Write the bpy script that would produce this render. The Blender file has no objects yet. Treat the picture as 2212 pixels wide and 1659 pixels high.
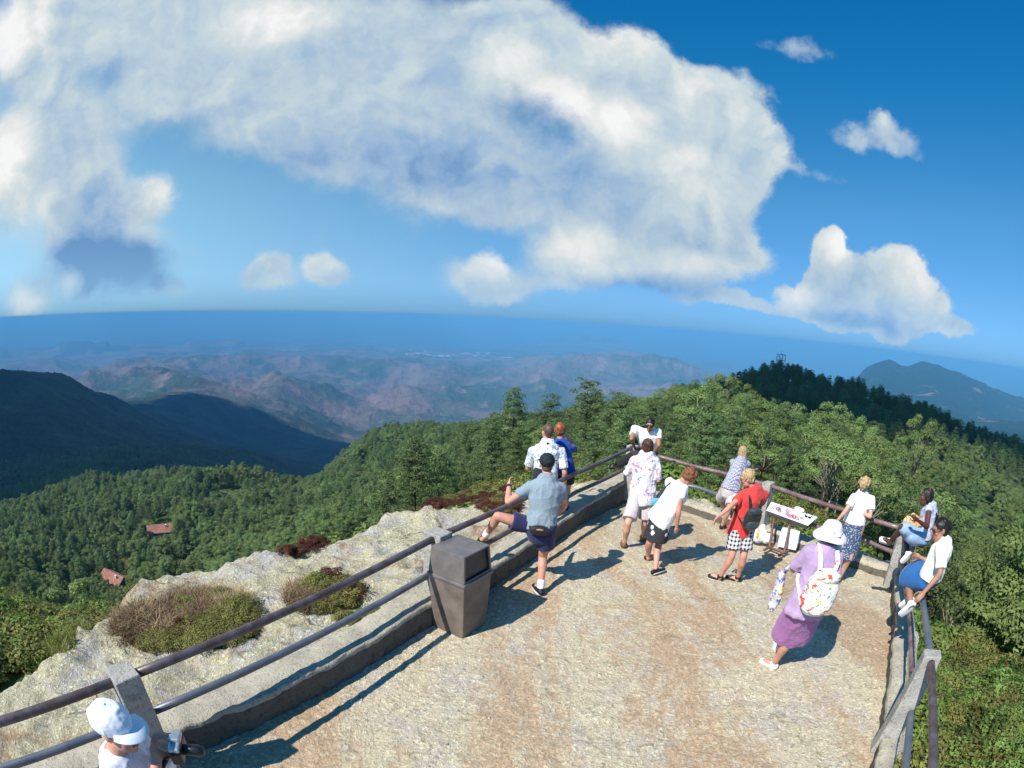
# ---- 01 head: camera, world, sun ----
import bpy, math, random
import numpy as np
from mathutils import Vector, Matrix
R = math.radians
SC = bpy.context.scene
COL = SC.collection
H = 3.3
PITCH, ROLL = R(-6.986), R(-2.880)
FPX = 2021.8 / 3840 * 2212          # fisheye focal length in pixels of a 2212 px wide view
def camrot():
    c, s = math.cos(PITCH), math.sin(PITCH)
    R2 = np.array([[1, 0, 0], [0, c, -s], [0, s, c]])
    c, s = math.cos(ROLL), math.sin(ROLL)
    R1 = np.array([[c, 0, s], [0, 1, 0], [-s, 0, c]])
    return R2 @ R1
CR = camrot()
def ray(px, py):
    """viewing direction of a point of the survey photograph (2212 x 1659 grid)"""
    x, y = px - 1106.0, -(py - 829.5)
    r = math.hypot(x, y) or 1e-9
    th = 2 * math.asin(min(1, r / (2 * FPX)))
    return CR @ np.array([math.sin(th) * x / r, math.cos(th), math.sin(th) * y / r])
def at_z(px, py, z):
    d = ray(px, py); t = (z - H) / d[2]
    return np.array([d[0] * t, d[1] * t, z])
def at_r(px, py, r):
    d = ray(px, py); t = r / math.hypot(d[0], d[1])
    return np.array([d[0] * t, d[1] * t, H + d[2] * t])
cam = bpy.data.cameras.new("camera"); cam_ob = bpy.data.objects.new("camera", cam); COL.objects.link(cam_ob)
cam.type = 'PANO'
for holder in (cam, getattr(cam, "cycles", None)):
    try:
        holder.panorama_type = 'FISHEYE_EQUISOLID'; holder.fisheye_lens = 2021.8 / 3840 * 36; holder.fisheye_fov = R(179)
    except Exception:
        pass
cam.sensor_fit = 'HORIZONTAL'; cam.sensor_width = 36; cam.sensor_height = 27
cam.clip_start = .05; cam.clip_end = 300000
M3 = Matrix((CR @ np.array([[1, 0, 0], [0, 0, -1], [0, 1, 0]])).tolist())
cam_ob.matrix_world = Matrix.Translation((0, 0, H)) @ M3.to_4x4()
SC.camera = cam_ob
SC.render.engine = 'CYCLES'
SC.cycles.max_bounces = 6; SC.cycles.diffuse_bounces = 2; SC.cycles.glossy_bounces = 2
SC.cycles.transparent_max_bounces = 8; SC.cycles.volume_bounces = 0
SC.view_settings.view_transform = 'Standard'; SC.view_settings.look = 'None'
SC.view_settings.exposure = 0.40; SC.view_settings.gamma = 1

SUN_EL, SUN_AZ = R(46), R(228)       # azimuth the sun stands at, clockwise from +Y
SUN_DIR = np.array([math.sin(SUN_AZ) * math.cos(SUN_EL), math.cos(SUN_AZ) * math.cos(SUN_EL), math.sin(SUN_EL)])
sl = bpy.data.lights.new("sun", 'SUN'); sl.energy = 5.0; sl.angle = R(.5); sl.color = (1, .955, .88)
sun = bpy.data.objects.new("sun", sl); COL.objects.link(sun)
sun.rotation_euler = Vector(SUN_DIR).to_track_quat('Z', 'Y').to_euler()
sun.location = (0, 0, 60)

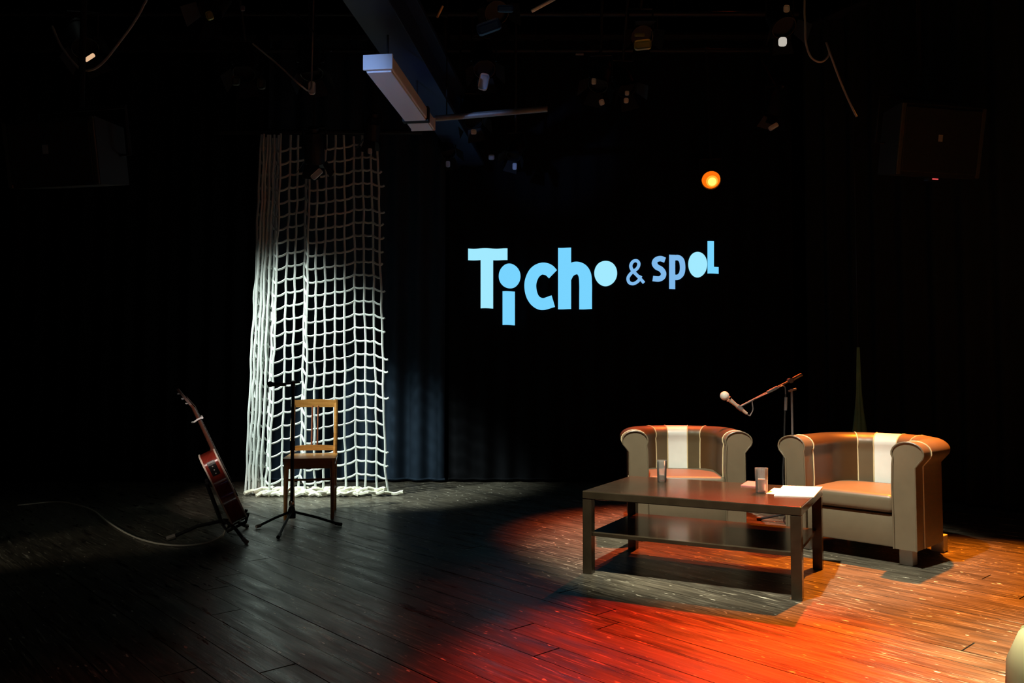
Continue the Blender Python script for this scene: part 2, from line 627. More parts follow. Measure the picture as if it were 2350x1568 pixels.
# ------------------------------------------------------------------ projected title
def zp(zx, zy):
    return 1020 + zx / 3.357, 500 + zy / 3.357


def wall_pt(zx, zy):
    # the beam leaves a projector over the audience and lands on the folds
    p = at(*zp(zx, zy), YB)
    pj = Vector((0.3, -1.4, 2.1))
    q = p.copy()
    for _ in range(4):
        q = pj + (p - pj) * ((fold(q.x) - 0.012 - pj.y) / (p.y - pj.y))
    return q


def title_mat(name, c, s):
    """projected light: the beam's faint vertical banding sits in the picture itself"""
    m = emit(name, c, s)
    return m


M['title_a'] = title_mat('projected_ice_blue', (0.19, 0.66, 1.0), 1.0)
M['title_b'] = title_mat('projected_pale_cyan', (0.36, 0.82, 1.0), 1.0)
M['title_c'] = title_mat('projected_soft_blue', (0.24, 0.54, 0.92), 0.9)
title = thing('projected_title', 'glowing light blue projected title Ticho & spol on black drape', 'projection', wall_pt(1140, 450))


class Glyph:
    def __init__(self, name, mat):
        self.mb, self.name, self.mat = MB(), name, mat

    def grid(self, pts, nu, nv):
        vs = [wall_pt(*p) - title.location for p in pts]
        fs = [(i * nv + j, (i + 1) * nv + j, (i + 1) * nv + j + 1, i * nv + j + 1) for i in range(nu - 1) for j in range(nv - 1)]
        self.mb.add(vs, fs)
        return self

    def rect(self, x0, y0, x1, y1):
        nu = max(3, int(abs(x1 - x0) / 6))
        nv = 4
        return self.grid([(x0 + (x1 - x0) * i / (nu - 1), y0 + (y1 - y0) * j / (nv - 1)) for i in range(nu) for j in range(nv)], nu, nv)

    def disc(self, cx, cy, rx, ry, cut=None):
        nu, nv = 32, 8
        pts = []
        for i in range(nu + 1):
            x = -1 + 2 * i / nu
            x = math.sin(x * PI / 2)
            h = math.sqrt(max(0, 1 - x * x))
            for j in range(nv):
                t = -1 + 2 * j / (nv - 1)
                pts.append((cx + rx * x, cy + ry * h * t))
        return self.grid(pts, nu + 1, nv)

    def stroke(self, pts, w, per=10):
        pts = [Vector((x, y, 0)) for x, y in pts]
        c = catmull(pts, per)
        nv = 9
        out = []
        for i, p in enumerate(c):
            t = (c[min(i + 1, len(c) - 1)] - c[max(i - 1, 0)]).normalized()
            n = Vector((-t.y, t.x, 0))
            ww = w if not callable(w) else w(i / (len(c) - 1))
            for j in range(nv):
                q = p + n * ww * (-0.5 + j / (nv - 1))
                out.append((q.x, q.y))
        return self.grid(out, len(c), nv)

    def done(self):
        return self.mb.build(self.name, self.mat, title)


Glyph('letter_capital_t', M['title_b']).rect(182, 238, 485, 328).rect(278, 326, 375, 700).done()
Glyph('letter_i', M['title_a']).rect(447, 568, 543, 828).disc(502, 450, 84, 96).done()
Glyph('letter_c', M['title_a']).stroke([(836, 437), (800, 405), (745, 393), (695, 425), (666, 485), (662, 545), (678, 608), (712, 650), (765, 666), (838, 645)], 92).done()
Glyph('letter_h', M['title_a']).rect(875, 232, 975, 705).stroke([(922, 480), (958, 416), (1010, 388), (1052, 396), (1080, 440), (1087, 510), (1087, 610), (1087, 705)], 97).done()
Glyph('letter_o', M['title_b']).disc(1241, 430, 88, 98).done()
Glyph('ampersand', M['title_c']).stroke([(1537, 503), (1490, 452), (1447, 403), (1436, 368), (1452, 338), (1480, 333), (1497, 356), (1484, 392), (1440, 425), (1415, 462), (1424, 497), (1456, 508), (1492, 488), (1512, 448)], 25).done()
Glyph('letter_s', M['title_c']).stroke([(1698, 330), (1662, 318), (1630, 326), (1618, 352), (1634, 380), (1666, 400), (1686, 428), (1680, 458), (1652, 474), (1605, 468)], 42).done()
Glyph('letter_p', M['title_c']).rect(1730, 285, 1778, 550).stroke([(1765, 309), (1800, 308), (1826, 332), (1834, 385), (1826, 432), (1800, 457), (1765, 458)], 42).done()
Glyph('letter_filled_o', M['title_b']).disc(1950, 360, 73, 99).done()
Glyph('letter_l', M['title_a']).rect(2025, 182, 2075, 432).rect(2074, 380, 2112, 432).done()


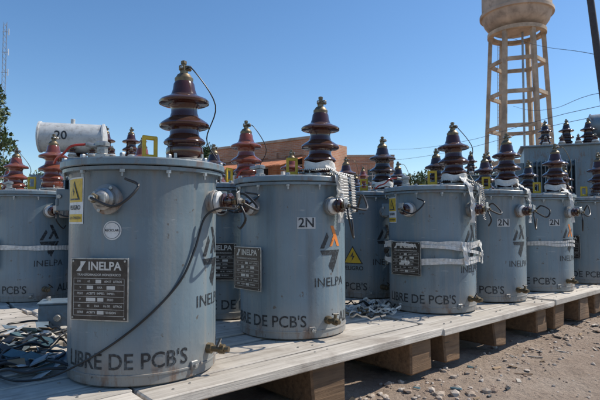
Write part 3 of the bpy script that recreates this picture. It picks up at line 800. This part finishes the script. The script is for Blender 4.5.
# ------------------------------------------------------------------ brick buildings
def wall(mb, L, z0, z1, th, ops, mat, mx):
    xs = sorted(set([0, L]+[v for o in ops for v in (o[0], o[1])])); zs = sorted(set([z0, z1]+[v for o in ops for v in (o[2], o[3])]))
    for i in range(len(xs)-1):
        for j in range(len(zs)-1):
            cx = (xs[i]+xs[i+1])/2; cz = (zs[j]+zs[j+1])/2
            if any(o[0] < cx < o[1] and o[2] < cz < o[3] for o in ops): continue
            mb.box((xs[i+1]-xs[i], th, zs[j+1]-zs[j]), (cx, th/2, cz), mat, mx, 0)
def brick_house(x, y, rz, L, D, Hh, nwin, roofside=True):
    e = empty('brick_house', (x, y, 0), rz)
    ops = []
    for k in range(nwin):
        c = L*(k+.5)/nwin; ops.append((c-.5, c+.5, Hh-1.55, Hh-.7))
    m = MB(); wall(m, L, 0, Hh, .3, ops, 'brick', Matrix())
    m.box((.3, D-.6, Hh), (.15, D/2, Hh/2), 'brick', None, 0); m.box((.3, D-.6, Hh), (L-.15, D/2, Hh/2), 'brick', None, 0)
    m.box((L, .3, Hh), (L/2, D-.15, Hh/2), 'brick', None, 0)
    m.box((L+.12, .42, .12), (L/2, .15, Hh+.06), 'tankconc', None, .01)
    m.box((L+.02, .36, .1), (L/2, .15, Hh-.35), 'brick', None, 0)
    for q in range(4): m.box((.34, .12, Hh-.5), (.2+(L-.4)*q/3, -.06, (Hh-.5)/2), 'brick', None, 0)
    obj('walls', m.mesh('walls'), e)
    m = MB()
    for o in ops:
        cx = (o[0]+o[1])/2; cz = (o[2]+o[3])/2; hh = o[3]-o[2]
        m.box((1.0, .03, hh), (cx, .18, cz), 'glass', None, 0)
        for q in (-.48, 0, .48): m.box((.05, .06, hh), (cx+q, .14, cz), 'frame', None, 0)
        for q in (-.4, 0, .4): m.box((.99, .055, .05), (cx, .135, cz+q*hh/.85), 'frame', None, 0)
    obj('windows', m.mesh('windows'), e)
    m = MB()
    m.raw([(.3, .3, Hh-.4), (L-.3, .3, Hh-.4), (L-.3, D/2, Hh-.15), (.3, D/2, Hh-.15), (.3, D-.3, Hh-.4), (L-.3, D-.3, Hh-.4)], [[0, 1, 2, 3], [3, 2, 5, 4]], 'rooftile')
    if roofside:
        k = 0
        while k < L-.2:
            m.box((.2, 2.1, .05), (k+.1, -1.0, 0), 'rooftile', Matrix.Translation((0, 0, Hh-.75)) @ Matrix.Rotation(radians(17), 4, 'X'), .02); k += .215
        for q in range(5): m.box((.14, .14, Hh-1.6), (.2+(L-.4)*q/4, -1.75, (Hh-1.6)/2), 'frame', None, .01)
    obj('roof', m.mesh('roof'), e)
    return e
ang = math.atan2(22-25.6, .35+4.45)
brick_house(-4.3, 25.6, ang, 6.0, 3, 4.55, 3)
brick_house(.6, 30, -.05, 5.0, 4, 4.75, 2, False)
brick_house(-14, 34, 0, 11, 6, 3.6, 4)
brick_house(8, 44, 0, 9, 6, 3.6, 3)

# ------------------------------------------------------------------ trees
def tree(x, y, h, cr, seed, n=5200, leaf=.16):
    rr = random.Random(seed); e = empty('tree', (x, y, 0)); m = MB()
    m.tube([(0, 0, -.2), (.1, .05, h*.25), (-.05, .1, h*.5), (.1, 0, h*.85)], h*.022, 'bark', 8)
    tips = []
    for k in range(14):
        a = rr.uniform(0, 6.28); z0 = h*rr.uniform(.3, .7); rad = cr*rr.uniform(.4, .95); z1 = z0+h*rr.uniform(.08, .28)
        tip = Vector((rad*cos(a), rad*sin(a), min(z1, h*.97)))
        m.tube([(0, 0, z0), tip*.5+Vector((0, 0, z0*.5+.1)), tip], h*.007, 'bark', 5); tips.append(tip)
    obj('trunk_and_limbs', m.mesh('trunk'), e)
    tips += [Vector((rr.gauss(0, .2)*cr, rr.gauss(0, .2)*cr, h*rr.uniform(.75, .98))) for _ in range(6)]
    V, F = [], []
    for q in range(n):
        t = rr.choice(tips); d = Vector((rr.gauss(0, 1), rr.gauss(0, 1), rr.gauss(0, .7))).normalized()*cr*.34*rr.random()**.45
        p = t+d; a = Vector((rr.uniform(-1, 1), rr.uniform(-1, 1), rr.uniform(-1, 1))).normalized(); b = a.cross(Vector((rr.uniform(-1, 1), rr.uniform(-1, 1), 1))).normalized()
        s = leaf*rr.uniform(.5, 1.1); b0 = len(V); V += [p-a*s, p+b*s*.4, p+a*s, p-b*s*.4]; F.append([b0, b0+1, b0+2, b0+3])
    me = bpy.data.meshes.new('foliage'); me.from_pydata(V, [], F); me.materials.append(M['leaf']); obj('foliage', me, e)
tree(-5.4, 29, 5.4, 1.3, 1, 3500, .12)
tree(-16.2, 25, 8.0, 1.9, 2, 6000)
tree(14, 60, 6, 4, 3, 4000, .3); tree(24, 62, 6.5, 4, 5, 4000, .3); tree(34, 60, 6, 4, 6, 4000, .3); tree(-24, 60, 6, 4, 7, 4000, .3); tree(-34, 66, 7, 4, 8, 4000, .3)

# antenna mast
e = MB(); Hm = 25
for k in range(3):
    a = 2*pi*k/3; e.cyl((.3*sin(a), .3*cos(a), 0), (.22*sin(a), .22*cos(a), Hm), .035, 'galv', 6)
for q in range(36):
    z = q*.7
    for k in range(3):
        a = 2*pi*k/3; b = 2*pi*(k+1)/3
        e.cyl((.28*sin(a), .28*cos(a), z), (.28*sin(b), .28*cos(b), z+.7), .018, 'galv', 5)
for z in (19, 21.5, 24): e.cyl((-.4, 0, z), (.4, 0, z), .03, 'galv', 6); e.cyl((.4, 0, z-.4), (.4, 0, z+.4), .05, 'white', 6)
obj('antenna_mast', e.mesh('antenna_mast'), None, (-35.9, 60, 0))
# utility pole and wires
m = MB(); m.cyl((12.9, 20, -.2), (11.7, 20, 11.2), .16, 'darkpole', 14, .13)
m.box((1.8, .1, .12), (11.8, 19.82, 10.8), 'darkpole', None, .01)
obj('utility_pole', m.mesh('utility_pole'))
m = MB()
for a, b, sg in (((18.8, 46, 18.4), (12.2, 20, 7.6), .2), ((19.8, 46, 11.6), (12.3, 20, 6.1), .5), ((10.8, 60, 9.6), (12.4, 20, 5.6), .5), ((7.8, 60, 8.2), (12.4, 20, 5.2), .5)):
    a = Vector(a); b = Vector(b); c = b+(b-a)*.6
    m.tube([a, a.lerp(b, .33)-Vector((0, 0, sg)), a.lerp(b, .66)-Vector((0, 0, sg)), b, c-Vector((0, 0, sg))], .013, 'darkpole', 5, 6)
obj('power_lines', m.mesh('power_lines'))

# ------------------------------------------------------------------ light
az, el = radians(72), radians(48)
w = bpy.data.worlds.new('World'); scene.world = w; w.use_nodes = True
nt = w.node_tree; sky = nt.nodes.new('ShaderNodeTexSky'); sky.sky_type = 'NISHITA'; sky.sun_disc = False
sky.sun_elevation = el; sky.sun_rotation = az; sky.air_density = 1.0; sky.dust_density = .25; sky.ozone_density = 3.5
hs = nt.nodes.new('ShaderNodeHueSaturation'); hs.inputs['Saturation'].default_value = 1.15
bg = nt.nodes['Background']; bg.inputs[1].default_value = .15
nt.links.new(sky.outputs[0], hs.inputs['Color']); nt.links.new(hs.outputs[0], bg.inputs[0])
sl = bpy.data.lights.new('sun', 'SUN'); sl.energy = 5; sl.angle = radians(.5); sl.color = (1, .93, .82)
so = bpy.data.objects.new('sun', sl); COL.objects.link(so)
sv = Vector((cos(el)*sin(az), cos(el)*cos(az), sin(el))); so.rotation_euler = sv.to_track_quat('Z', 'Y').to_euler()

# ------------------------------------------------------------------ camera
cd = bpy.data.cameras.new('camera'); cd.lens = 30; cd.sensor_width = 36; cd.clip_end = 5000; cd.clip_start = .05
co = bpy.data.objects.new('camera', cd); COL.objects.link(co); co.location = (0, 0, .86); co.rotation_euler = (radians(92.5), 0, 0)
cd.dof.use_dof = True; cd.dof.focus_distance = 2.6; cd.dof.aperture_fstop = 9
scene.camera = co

___

• _GIVEN PROBLEM_: Which lines above hold the word "Blender"? Copy each of them.

• _SOLVED PROBLEM_:
Write the bpy script that would produce this render. The Blender file has no objects yet. Treat the picture as 2212 pixels wide and 1659 pixels high.
Continue the Blender Python script for this scene: part 2, from line 627. More parts follow. Measure the picture as if it were 2350x1568 pixels.
Write part 3 of the bpy script that recreates this picture. It picks up at line 800. This part finishes the script. The script is for Blender 4.5.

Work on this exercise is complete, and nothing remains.